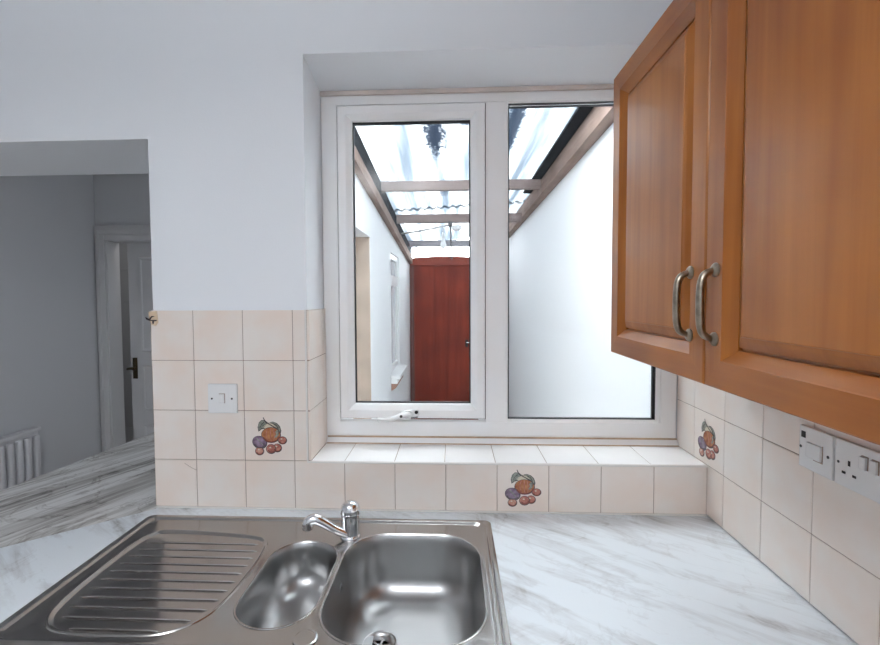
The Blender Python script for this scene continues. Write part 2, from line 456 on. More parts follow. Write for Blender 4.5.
dj = max(i for i in range(len(ys)) if ys[i] < -.07)
tiling('trim_4', 'cream tiles along the right hand wall under the cupboard', ys, [ZC + .004] + rows, rt, g, skip=((dj, 1),))
lf_ = lambda b, u0, u1, v0, v1: box(b, .342, .3495, u0, u1, v0, v1, .0012)
g = BX(.3405, .3482, 0.001, .18, ZS, TOPW - .001)
tiling('trim_5', 'cream tiles lining the left reveal of the window', [0.0, .142, .178], rows, lf_, g)
sl = lambda b, u0, u1, v0, v1: box(b, u0, u1, v0, v1, ZS - .008, ZS, .0012)
g = BX(.345, XR, .003, .178, ZS - .009, ZS - .0012)
tiling('trim_6', 'white glazed tiles laid flat on the window sill', [.349] + [.449 + k * .149 for k in range(7)] + [XR], [.003, .165], sl, g, M['sill_tile'])
b = bmesh.new()                                              # edge bead in front of the sill, and bead up the pier edge
tube(b, [(.338, .0025, ZS - .0035), (XR, .0025, ZS - .0035)], .004, 10)
tube(b, [(.339, .0022, ZS), (.339, .0022, TOPW)], .0035, 8)
struct('trim_7', b, M['sealant'], 'cream rounded bead along the front edge of the sill', smooth=True)
b = bmesh.new(); box(b, -.123, XR, -.004, .001, ZC + .0002, ZC + .0055, .002)
struct('trim_8', b, M['sealant'], 'white sealant bead between tiles and worktop')
b = bmesh.new(); prism(b, [(.178, ZS), (.163, ZS), (.163, ZS + .003), (.178, ZS + .019)], 'X', .350, XR)
q = struct('trim_9', b, M['upvc'], 'white plastic quadrant strip under the window frame')
b = bmesh.new(); box(b, .352, XR - .001, .1605, .1645, ZS - .0005, ZS + .0035, .001)
box(b, .352, XR - .001, .174, .1795, ZS + .0175, ZS + .0225, .001)
sub('stained_sealant', b, M['stained_sealant'], q)
b = bmesh.new(); box(b, .3425, 1.507, .1705, .179, 2.188, 2.2035, .003)
struct('trim_10', b, mat('pinkish filler', (.66, .59, .55), .7, vary=.15, vscale=10.), 'pinkish filler line between window frame and soffit')

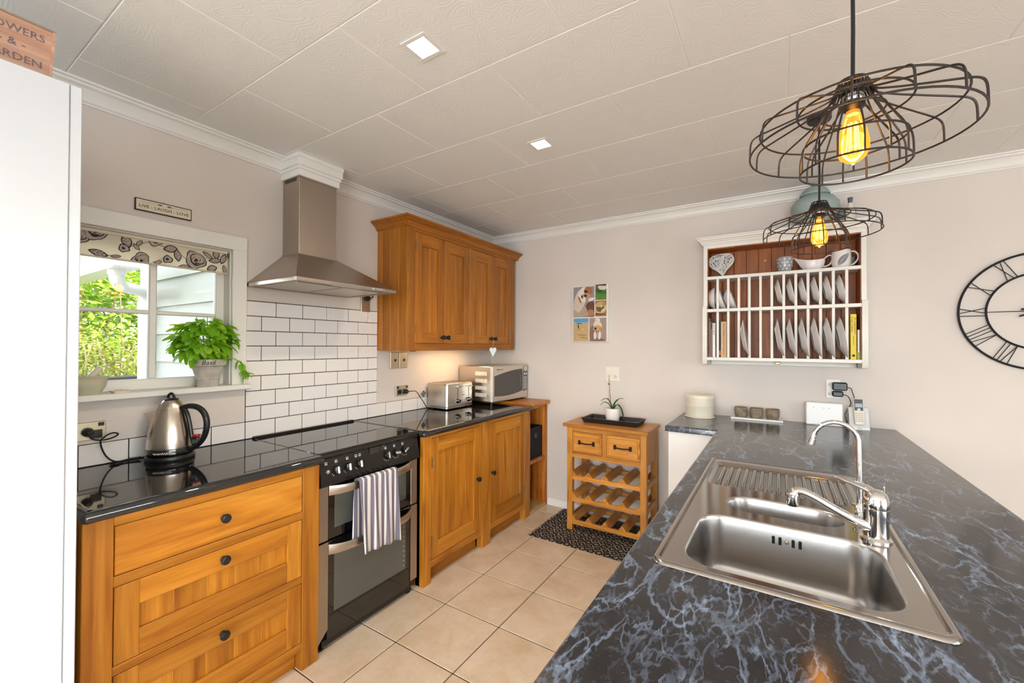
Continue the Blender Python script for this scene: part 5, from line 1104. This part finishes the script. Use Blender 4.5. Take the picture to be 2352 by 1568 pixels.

::::

From the data above, copy out every line with the string "this" in it.

## [Reply]
The Blender Python script for this scene continues. Write part 2, from line 456 on. More parts follow. Write for Blender 4.5.
Continue the Blender Python script for this scene: part 5, from line 1104. This part finishes the script. Use Blender 4.5. Take the picture to be 2352 by 1568 pixels.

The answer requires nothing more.